Stock Purchase Agreement
In February 2010, Holdings, GNC and Guru Ramanathan, Senior Vice President, Chief Innovation Officer of GNC, entered into a Stock
Purchase Agreement in connection with Mr. Ramanathan's previous purchase, in July 2008, of 14,885 shares of Common Stock of Holdings at
a price of $6.93 per share, for an aggregate purchase price of $103,153, and 4,961 shares of Preferred Stock of Holdings at a price of $5.6637
per share, for an aggregate purchase price of $28,097.62.
Director Independence
Through a voting agreement, our Parent's stockholders agreement gives each of our Parent's principal stockholders, the right to
designate three members of our Parent's board of directors (or, at the sole option of each, four members of the board of directors, one of which
shall be independent) for so long as they or their respective affiliates each own at least 10% of the outstanding common stock of our Parent.

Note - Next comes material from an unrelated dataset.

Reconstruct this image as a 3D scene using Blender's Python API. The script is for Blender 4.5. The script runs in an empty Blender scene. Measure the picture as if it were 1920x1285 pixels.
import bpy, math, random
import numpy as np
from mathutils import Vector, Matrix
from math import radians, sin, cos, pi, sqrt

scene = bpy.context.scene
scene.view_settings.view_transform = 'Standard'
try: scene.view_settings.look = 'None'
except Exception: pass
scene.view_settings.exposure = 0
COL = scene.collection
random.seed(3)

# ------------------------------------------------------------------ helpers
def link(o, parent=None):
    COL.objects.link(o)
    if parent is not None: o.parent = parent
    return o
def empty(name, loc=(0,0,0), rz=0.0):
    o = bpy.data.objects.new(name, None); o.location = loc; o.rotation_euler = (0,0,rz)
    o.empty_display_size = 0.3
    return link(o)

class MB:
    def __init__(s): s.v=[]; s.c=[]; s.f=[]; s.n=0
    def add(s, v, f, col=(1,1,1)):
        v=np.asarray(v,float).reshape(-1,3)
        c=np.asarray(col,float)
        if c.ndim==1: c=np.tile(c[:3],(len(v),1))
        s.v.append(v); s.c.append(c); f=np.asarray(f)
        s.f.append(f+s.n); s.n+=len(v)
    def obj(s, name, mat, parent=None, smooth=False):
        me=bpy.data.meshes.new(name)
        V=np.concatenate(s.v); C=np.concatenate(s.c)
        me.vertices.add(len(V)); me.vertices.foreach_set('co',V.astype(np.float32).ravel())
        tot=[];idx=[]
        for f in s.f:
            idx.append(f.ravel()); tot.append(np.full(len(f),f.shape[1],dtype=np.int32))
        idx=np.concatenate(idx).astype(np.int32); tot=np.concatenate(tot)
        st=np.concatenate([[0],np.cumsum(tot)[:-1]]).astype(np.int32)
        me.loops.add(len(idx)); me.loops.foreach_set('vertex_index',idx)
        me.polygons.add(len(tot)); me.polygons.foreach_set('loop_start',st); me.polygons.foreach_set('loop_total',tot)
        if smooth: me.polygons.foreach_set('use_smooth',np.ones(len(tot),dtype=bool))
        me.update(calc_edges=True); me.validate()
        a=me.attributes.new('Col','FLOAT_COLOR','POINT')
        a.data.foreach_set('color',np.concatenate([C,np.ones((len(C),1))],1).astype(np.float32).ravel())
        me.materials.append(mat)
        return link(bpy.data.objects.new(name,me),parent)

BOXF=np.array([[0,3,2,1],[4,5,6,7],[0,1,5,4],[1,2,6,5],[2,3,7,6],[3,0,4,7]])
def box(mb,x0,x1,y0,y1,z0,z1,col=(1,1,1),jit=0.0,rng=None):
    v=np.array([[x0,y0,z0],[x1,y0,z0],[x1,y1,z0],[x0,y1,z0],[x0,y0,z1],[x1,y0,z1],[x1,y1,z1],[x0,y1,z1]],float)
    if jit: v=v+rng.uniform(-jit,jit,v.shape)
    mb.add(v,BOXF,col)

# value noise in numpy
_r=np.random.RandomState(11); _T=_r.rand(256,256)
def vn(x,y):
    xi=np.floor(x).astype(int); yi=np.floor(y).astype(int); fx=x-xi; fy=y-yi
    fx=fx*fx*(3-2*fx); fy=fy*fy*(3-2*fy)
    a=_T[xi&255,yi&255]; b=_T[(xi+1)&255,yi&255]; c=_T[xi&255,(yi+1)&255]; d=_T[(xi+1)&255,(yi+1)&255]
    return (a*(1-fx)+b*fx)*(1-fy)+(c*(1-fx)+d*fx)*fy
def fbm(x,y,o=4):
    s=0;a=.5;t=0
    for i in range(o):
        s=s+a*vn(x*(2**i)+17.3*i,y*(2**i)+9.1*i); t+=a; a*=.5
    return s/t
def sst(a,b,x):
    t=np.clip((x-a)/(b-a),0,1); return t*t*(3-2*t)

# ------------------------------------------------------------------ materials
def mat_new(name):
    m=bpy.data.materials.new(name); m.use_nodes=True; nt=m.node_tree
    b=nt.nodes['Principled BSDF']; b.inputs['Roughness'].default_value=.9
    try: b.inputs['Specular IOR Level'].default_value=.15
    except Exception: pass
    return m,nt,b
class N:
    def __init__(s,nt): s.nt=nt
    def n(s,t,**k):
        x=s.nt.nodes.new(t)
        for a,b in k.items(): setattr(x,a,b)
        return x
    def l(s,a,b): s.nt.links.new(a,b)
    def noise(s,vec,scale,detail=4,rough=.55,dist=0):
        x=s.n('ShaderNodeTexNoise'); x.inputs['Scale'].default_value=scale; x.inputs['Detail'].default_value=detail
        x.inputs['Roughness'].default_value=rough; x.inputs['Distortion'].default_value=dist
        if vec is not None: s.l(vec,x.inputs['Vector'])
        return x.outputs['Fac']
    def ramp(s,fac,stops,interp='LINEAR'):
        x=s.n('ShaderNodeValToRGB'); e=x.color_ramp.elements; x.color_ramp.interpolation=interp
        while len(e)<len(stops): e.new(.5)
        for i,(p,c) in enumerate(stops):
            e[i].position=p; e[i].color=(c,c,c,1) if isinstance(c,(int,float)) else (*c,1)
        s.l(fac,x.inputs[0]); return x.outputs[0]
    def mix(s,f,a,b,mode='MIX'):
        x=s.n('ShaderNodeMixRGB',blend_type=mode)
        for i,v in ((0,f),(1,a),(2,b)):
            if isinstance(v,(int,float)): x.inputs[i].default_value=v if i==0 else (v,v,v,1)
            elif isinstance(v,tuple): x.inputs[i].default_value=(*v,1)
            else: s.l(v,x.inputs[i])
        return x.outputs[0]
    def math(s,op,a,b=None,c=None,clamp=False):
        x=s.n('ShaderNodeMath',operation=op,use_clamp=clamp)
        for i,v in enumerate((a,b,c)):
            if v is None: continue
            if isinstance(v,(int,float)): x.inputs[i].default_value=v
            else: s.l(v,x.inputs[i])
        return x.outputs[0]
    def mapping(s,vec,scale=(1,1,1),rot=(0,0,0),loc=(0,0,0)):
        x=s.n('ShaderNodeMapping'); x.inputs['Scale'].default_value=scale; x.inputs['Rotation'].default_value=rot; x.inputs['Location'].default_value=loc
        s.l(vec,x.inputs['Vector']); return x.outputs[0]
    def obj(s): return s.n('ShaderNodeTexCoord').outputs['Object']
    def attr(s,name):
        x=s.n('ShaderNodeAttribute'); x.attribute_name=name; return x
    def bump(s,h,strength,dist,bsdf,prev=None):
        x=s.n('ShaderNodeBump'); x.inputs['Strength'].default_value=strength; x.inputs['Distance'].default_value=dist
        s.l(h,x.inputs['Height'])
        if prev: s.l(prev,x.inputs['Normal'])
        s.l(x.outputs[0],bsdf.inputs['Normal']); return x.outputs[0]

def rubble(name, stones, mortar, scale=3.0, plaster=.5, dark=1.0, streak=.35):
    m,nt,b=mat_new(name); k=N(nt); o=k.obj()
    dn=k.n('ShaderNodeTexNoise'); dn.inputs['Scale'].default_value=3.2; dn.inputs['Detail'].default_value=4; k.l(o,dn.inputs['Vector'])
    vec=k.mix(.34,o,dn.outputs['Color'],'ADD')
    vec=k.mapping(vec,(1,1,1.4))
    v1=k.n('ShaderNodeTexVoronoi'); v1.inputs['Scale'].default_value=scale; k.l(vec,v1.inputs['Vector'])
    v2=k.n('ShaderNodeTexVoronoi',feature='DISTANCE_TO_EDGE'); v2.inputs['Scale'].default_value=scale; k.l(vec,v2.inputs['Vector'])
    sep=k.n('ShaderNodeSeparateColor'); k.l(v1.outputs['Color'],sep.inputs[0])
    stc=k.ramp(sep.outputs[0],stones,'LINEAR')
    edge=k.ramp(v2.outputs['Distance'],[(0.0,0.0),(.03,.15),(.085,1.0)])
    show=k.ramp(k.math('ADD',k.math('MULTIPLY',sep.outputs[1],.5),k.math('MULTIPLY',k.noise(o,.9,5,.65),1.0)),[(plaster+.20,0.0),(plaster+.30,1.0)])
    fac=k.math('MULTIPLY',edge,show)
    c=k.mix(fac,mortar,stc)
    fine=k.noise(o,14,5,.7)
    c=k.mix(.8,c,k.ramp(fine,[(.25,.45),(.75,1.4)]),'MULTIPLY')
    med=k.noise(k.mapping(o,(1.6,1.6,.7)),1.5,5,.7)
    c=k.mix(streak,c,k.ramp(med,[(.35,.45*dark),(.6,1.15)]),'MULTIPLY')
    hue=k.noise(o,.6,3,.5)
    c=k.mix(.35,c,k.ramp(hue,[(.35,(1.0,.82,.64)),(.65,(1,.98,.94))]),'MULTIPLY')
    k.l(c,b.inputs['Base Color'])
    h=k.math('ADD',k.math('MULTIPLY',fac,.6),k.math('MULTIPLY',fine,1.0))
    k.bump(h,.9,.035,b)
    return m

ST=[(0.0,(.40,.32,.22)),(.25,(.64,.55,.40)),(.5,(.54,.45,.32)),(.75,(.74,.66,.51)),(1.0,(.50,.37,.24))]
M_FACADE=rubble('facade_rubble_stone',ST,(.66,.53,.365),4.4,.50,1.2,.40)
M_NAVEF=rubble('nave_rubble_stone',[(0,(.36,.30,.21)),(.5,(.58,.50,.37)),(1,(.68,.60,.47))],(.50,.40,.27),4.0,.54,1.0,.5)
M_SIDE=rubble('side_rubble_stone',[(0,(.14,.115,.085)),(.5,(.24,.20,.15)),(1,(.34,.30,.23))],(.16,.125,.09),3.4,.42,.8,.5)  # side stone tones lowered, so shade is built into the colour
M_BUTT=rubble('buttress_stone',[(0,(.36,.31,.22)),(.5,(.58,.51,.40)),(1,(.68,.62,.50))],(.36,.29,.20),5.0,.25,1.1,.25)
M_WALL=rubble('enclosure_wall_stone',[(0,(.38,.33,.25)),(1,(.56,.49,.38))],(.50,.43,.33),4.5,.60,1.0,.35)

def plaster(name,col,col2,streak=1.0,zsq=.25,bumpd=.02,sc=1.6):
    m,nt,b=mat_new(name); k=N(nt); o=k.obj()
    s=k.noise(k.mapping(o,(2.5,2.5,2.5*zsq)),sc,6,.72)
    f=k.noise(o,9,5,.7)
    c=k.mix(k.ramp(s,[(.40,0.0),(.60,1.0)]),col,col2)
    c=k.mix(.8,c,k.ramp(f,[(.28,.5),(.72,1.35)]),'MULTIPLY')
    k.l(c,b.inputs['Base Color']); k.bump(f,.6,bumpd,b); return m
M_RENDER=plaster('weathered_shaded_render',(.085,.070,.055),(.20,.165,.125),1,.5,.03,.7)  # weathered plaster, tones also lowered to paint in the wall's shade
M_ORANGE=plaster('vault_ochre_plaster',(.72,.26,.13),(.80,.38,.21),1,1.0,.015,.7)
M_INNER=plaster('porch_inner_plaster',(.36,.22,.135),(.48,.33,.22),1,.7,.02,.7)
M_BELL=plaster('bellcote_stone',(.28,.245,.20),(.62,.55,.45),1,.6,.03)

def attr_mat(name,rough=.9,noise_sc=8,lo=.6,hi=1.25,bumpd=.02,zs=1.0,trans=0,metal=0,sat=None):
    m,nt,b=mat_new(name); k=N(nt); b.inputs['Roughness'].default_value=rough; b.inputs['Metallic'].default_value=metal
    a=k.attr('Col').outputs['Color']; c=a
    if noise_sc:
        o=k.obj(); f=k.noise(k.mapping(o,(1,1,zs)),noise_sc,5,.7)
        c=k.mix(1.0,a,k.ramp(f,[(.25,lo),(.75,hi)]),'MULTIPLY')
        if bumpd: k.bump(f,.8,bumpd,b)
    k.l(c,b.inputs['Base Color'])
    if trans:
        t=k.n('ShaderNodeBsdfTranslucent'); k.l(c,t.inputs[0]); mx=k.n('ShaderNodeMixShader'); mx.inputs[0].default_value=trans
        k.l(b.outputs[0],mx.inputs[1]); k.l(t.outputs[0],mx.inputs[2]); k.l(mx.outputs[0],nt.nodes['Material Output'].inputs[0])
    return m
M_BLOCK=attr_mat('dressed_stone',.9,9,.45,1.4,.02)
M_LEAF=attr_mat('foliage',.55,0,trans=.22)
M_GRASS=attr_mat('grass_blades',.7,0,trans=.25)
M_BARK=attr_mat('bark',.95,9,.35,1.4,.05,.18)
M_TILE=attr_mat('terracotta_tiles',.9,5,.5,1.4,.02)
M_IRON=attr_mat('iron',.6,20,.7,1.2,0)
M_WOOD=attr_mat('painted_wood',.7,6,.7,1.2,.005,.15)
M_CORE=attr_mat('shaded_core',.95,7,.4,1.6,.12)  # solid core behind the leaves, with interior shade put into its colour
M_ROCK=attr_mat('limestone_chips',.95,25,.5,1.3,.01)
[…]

The voting agreement also provides for election of our Parent's then-current chief executive officer to our Parent's board of directors. Our
Parent's board of directors intends for our board of directors and the board of directors of GNC Corporation to have the same composition,
which was put into place effective March 16, 2007 following the closing of the Merger. Each member of the current board of directors is either
an affiliate of one of our Parent's principal stockholders or one of our executive officers.
Our board of directors has historically had an audit committee and a compensation committee, which have had the same members as the
audit committee and compensation committee of our direct and ultimate parent companies. In connection with the Merger, our board of
directors appointed members to the audit committee and the compensation committee, which are the same members as the audit committee
and compensation committee of our direct and ultimate parent companies.